Exercise instructions
Each line of the material below should be reproduced exactly.

Supplied data
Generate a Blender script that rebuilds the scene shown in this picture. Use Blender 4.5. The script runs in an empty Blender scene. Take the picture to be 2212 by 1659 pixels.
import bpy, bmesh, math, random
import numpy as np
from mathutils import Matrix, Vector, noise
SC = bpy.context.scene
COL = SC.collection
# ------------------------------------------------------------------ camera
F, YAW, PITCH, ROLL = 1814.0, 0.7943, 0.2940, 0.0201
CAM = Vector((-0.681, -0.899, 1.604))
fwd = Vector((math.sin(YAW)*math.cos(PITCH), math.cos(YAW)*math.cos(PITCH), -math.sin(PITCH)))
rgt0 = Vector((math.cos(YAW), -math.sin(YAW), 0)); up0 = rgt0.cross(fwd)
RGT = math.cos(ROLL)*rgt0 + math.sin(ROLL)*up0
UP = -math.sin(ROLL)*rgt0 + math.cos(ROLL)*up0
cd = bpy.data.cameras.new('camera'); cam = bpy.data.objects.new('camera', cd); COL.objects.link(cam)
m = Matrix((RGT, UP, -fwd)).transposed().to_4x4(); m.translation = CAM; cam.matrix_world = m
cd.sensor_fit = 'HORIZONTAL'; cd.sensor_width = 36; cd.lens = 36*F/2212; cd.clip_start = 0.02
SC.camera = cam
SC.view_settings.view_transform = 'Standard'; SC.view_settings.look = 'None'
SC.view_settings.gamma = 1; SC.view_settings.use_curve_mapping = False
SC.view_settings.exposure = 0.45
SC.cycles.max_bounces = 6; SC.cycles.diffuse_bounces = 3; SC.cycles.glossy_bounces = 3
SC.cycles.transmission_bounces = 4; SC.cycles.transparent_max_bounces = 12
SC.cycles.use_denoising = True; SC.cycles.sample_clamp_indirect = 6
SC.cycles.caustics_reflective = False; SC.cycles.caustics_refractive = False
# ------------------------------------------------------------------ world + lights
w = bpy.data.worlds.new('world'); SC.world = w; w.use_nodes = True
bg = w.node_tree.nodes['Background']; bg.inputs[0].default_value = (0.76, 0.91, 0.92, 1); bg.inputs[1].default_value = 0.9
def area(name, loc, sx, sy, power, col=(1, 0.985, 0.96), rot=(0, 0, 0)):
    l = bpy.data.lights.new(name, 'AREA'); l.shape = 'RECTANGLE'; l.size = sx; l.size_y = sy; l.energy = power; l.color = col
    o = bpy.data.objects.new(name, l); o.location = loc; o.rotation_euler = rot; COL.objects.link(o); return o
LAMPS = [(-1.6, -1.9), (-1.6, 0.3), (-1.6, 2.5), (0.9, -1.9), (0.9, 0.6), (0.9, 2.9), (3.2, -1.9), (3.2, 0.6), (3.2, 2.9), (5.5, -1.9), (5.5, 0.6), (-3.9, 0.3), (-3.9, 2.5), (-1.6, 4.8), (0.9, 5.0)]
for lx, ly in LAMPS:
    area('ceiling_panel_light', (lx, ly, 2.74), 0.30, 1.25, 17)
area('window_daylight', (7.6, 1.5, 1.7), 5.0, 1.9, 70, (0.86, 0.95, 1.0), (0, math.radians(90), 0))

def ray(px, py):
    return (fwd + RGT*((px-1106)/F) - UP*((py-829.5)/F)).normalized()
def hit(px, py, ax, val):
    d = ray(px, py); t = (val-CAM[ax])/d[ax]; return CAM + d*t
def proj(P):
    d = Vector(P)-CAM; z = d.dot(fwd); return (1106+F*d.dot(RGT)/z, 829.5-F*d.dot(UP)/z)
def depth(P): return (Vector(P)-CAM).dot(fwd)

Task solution
Generate a Blender script that rebuilds the scene shown in this picture. Use Blender 4.5. The script runs in an empty Blender scene. Take the picture to be 2212 by 1659 pixels.
import bpy, bmesh, math, random
import numpy as np
from mathutils import Matrix, Vector, noise
SC = bpy.context.scene
COL = SC.collection
# ------------------------------------------------------------------ camera
F, YAW, PITCH, ROLL = 1814.0, 0.7943, 0.2940, 0.0201
CAM = Vector((-0.681, -0.899, 1.604))
fwd = Vector((math.sin(YAW)*math.cos(PITCH), math.cos(YAW)*math.cos(PITCH), -math.sin(PITCH)))
rgt0 = Vector((math.cos(YAW), -math.sin(YAW), 0)); up0 = rgt0.cross(fwd)
RGT = math.cos(ROLL)*rgt0 + math.sin(ROLL)*up0
UP = -math.sin(ROLL)*rgt0 + math.cos(ROLL)*up0
cd = bpy.data.cameras.new('camera'); cam = bpy.data.objects.new('camera', cd); COL.objects.link(cam)
m = Matrix((RGT, UP, -fwd)).transposed().to_4x4(); m.translation = CAM; cam.matrix_world = m
cd.sensor_fit = 'HORIZONTAL'; cd.sensor_width = 36; cd.lens = 36*F/2212; cd.clip_start = 0.02
SC.camera = cam
SC.view_settings.view_transform = 'Standard'; SC.view_settings.look = 'None'
SC.view_settings.gamma = 1; SC.view_settings.use_curve_mapping = False
SC.view_settings.exposure = 0.45
SC.cycles.max_bounces = 6; SC.cycles.diffuse_bounces = 3; SC.cycles.glossy_bounces = 3
SC.cycles.transmission_bounces = 4; SC.cycles.transparent_max_bounces = 12
SC.cycles.use_denoising = True; SC.cycles.sample_clamp_indirect = 6
SC.cycles.caustics_reflective = False; SC.cycles.caustics_refractive = False
# ------------------------------------------------------------------ world + lights
w = bpy.data.worlds.new('world'); SC.world = w; w.use_nodes = True
bg = w.node_tree.nodes['Background']; bg.inputs[0].default_value = (0.76, 0.91, 0.92, 1); bg.inputs[1].default_value = 0.9
def area(name, loc, sx, sy, power, col=(1, 0.985, 0.96), rot=(0, 0, 0)):
    l = bpy.data.lights.new(name, 'AREA'); l.shape = 'RECTANGLE'; l.size = sx; l.size_y = sy; l.energy = power; l.color = col
    o = bpy.data.objects.new(name, l); o.location = loc; o.rotation_euler = rot; COL.objects.link(o); return o
LAMPS = [(-1.6, -1.9), (-1.6, 0.3), (-1.6, 2.5), (0.9, -1.9), (0.9, 0.6), (0.9, 2.9), (3.2, -1.9), (3.2, 0.6), (3.2, 2.9), (5.5, -1.9), (5.5, 0.6), (-3.9, 0.3), (-3.9, 2.5), (-1.6, 4.8), (0.9, 5.0)]
for lx, ly in LAMPS:
    area('ceiling_panel_light', (lx, ly, 2.74), 0.30, 1.25, 17)
area('window_daylight', (7.6, 1.5, 1.7), 5.0, 1.9, 70, (0.86, 0.95, 1.0), (0, math.radians(90), 0))

def ray(px, py):
    return (fwd + RGT*((px-1106)/F) - UP*((py-829.5)/F)).normalized()
def hit(px, py, ax, val):
    d = ray(px, py); t = (val-CAM[ax])/d[ax]; return CAM + d*t
def proj(P):
    d = Vector(P)-CAM; z = d.dot(fwd); return (1106+F*d.dot(RGT)/z, 829.5-F*d.dot(UP)/z)
def depth(P): return (Vector(P)-CAM).dot(fwd)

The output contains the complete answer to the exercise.